## Given exercise
Return the listing below in full, with every line exactly as it is.

## Source material
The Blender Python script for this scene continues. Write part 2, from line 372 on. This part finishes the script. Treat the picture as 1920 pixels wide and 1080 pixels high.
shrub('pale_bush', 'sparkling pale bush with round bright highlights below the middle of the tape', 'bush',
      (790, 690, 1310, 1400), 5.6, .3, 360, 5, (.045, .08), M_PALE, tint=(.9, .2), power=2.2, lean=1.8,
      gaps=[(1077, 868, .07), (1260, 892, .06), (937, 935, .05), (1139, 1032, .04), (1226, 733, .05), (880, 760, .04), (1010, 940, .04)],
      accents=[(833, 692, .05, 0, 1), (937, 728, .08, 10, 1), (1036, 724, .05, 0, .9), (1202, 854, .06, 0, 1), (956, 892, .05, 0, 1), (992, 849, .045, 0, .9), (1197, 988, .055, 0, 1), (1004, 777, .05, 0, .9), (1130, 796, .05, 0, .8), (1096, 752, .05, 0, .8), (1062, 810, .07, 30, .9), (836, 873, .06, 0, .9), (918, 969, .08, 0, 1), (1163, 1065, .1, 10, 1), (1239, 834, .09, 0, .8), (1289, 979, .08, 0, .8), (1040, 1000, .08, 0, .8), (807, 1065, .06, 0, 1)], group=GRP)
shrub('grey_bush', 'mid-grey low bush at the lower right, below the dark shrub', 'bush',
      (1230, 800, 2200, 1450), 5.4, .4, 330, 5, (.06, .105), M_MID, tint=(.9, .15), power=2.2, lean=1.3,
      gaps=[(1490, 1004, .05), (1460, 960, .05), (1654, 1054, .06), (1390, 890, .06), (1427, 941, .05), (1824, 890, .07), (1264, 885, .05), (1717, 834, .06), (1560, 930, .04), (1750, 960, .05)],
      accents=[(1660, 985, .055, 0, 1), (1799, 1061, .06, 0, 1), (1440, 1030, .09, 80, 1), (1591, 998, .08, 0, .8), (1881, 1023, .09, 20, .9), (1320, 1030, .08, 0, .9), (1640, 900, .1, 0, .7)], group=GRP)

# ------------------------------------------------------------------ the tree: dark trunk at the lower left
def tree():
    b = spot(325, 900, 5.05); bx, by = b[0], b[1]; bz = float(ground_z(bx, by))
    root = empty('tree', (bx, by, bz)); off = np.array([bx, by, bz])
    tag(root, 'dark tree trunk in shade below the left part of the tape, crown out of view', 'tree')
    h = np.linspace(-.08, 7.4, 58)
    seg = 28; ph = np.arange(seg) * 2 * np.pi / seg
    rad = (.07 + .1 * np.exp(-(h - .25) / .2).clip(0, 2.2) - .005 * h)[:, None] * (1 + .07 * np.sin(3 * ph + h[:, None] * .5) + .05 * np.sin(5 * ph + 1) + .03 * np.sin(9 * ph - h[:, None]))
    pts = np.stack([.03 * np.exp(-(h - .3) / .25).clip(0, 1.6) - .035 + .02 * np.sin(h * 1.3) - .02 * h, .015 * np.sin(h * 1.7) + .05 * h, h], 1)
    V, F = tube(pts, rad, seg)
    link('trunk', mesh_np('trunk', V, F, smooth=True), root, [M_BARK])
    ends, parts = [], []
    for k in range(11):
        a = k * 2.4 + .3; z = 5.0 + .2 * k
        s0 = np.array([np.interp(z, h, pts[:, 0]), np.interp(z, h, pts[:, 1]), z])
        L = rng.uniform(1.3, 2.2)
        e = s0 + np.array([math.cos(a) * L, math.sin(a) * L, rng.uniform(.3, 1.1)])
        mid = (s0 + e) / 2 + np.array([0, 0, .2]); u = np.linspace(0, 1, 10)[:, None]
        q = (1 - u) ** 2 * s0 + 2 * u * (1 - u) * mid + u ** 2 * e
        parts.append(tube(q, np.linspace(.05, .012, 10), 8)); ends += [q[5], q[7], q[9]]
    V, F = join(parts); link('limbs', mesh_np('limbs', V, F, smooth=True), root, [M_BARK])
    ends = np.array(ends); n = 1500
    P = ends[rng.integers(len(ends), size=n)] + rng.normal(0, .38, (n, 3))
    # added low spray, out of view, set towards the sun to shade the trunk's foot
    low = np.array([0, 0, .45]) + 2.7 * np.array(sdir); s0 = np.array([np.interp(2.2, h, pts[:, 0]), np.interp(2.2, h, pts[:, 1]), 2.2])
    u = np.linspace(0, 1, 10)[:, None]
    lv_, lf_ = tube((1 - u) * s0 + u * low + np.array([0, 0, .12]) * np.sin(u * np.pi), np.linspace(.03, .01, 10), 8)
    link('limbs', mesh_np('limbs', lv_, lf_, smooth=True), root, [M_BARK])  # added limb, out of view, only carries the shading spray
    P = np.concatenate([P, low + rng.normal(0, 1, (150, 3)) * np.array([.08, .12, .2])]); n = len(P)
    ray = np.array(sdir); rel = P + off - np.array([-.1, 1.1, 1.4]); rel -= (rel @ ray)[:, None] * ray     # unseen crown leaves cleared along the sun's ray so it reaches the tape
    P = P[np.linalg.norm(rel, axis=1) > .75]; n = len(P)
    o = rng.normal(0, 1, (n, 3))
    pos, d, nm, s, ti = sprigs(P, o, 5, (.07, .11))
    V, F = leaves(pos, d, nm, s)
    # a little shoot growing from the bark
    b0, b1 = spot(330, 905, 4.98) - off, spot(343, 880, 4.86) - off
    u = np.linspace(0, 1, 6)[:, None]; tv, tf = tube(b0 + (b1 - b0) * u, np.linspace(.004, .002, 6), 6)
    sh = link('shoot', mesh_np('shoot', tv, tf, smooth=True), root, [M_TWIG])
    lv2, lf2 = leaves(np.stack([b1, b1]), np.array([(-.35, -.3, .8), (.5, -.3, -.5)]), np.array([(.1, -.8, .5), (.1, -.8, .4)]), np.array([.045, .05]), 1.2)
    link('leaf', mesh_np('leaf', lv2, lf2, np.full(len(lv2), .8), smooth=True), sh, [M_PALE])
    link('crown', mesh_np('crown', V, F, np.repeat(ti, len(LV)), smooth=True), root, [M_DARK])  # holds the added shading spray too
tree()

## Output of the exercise
The Blender Python script for this scene continues. Write part 2, from line 372 on. This part finishes the script. Treat the picture as 1920 pixels wide and 1080 pixels high.
shrub('pale_bush', 'sparkling pale bush with round bright highlights below the middle of the tape', 'bush',
      (790, 690, 1310, 1400), 5.6, .3, 360, 5, (.045, .08), M_PALE, tint=(.9, .2), power=2.2, lean=1.8,
      gaps=[(1077, 868, .07), (1260, 892, .06), (937, 935, .05), (1139, 1032, .04), (1226, 733, .05), (880, 760, .04), (1010, 940, .04)],
      accents=[(833, 692, .05, 0, 1), (937, 728, .08, 10, 1), (1036, 724, .05, 0, .9), (1202, 854, .06, 0, 1), (956, 892, .05, 0, 1), (992, 849, .045, 0, .9), (1197, 988, .055, 0, 1), (1004, 777, .05, 0, .9), (1130, 796, .05, 0, .8), (1096, 752, .05, 0, .8), (1062, 810, .07, 30, .9), (836, 873, .06, 0, .9), (918, 969, .08, 0, 1), (1163, 1065, .1, 10, 1), (1239, 834, .09, 0, .8), (1289, 979, .08, 0, .8), (1040, 1000, .08, 0, .8), (807, 1065, .06, 0, 1)], group=GRP)
shrub('grey_bush', 'mid-grey low bush at the lower right, below the dark shrub', 'bush',
      (1230, 800, 2200, 1450), 5.4, .4, 330, 5, (.06, .105), M_MID, tint=(.9, .15), power=2.2, lean=1.3,
      gaps=[(1490, 1004, .05), (1460, 960, .05), (1654, 1054, .06), (1390, 890, .06), (1427, 941, .05), (1824, 890, .07), (1264, 885, .05), (1717, 834, .06), (1560, 930, .04), (1750, 960, .05)],
      accents=[(1660, 985, .055, 0, 1), (1799, 1061, .06, 0, 1), (1440, 1030, .09, 80, 1), (1591, 998, .08, 0, .8), (1881, 1023, .09, 20, .9), (1320, 1030, .08, 0, .9), (1640, 900, .1, 0, .7)], group=GRP)

# ------------------------------------------------------------------ the tree: dark trunk at the lower left
def tree():
    b = spot(325, 900, 5.05); bx, by = b[0], b[1]; bz = float(ground_z(bx, by))
    root = empty('tree', (bx, by, bz)); off = np.array([bx, by, bz])
    tag(root, 'dark tree trunk in shade below the left part of the tape, crown out of view', 'tree')
    h = np.linspace(-.08, 7.4, 58)
    seg = 28; ph = np.arange(seg) * 2 * np.pi / seg
    rad = (.07 + .1 * np.exp(-(h - .25) / .2).clip(0, 2.2) - .005 * h)[:, None] * (1 + .07 * np.sin(3 * ph + h[:, None] * .5) + .05 * np.sin(5 * ph + 1) + .03 * np.sin(9 * ph - h[:, None]))
    pts = np.stack([.03 * np.exp(-(h - .3) / .25).clip(0, 1.6) - .035 + .02 * np.sin(h * 1.3) - .02 * h, .015 * np.sin(h * 1.7) + .05 * h, h], 1)
    V, F = tube(pts, rad, seg)
    link('trunk', mesh_np('trunk', V, F, smooth=True), root, [M_BARK])
    ends, parts = [], []
    for k in range(11):
        a = k * 2.4 + .3; z = 5.0 + .2 * k
        s0 = np.array([np.interp(z, h, pts[:, 0]), np.interp(z, h, pts[:, 1]), z])
        L = rng.uniform(1.3, 2.2)
        e = s0 + np.array([math.cos(a) * L, math.sin(a) * L, rng.uniform(.3, 1.1)])
        mid = (s0 + e) / 2 + np.array([0, 0, .2]); u = np.linspace(0, 1, 10)[:, None]
        q = (1 - u) ** 2 * s0 + 2 * u * (1 - u) * mid + u ** 2 * e
        parts.append(tube(q, np.linspace(.05, .012, 10), 8)); ends += [q[5], q[7], q[9]]
    V, F = join(parts); link('limbs', mesh_np('limbs', V, F, smooth=True), root, [M_BARK])
    ends = np.array(ends); n = 1500
    P = ends[rng.integers(len(ends), size=n)] + rng.normal(0, .38, (n, 3))
    # added low spray, out of view, set towards the sun to shade the trunk's foot
    low = np.array([0, 0, .45]) + 2.7 * np.array(sdir); s0 = np.array([np.interp(2.2, h, pts[:, 0]), np.interp(2.2, h, pts[:, 1]), 2.2])
    u = np.linspace(0, 1, 10)[:, None]
    lv_, lf_ = tube((1 - u) * s0 + u * low + np.array([0, 0, .12]) * np.sin(u * np.pi), np.linspace(.03, .01, 10), 8)
    link('limbs', mesh_np('limbs', lv_, lf_, smooth=True), root, [M_BARK])  # added limb, out of view, only carries the shading spray
    P = np.concatenate([P, low + rng.normal(0, 1, (150, 3)) * np.array([.08, .12, .2])]); n = len(P)
    ray = np.array(sdir); rel = P + off - np.array([-.1, 1.1, 1.4]); rel -= (rel @ ray)[:, None] * ray     # unseen crown leaves cleared along the sun's ray so it reaches the tape
    P = P[np.linalg.norm(rel, axis=1) > .75]; n = len(P)
    o = rng.normal(0, 1, (n, 3))
    pos, d, nm, s, ti = sprigs(P, o, 5, (.07, .11))
    V, F = leaves(pos, d, nm, s)
    # a little shoot growing from the bark
    b0, b1 = spot(330, 905, 4.98) - off, spot(343, 880, 4.86) - off
    u = np.linspace(0, 1, 6)[:, None]; tv, tf = tube(b0 + (b1 - b0) * u, np.linspace(.004, .002, 6), 6)
    sh = link('shoot', mesh_np('shoot', tv, tf, smooth=True), root, [M_TWIG])
    lv2, lf2 = leaves(np.stack([b1, b1]), np.array([(-.35, -.3, .8), (.5, -.3, -.5)]), np.array([(.1, -.8, .5), (.1, -.8, .4)]), np.array([.045, .05]), 1.2)
    link('leaf', mesh_np('leaf', lv2, lf2, np.full(len(lv2), .8), smooth=True), sh, [M_PALE])
    link('crown', mesh_np('crown', V, F, np.repeat(ti, len(LV)), smooth=True), root, [M_DARK])  # holds the added shading spray too
tree()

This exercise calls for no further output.